The US dollar saw a change in direction this week as focus shifted from interest rate expectations to growing global risks. Strong economic data supported early gains, but renewed trade tensions and geopolitical uncertainty prompted a more cautious market outlook.
Dollar slips as risk sentiment overtakes policy focus
The US dollar saw a modest retreat on Thursday, following a midweek rally that had driven the Dollar Index (USDX) to a two-month peak of 99.983.
By the end of the session, the index had slipped 0.2%, closing at 99.606 as market attention shifted from monetary policy cues to escalating global risk factors.
The greenback’s earlier gains were fuelled by stronger-than-anticipated US economic indicators, including upbeat private payroll figures and a GDP reading that exceeded forecasts.
This positive data underpinned the dollar during the week, with additional support coming from Federal Reserve Chair Jerome Powell’s measured tone at the latest policy meeting.
While interest rates remained unchanged, Powell refrained from signalling any clear direction for potential rate cuts, leaving investors uncertain about the outlook for September.

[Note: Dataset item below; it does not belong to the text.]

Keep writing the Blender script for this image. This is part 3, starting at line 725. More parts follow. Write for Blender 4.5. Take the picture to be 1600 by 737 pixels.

Thursday’s trading sentiment was largely shaped by comments from President Trump, who confirmed there would be no further extension to Friday’s trade deadline. He also announced new 50% tariffs targeting Brazil and copper-related imports.
Additionally, Trump criticised Canada’s recognition of a Palestinian state, suggesting it could complicate ongoing trade discussions – introducing fresh uncertainty for North American economic relations.
Technical analysis
After rebounding from the 98.40 support area on 30 July, the USDX embarked on a steady upward trajectory, establishing a bullish pattern marked by a series of higher lows.
In the early hours of 31 July, the index broke decisively above 99.20, sparking a rapid move that topped out at 99.714.
However, the rally lost steam just above that resistance level, prompting a minor retracement toward the 99.35 zone.
Picture: USDX rally stalls below 99.75 as momentum eases, as seen on the VT Markets app.
Following the peak, short-term moving averages (5, 10, and 30) began to converge and slope downward, with both the 5- and 10-period MAs crossing below the 30-period – an early indication of potential trend reversal. Currently, the price is consolidating near this moving average cluster, attempting to establish fresh support.
The MACD histogram highlights a clear decline in bullish momentum. Green bars are tapering off, while the MACD line approaches a bearish crossover beneath the signal line. Should this crossover confirm, it may reinforce the likelihood of near-term downside movement.
At present, 99.20 represents the first key level of support, with 98.90 serving as a secondary target should selling pressure increase.
Conversely, a decisive close above 99.60 would negate the pullback scenario and open the door for a potential retest of 99.71 or even a push toward the psychological barrier at 100.00.
Cautious forecast
A sustained break below 99.30 would likely bring the 99.00 region into focus as the next key area of support, potentially opening the door for a deeper correction if bearish momentum accelerates.
Below this level, further downside could see price action test 98.90 or even revisit the 98.40 zone that previously acted as a strong base.
Conversely, a decisive rebound above 99.60 would suggest that bullish sentiment remains intact, possibly paving the way for a retest of 99.71 and a push toward the psychologically significant 100.00 mark.
A break above this threshold could attract renewed buying interest and signal a continuation of the broader uptrend.
Ultimately, the near-term direction of the US dollar hinges on the outcome of Friday’s trade negotiations, which may reshape market sentiment significantly.
Any unexpected policy announcements or geopolitical tensions – particularly from the White House – could inject volatility into currency markets and influence dollar flows in the sessions ahead.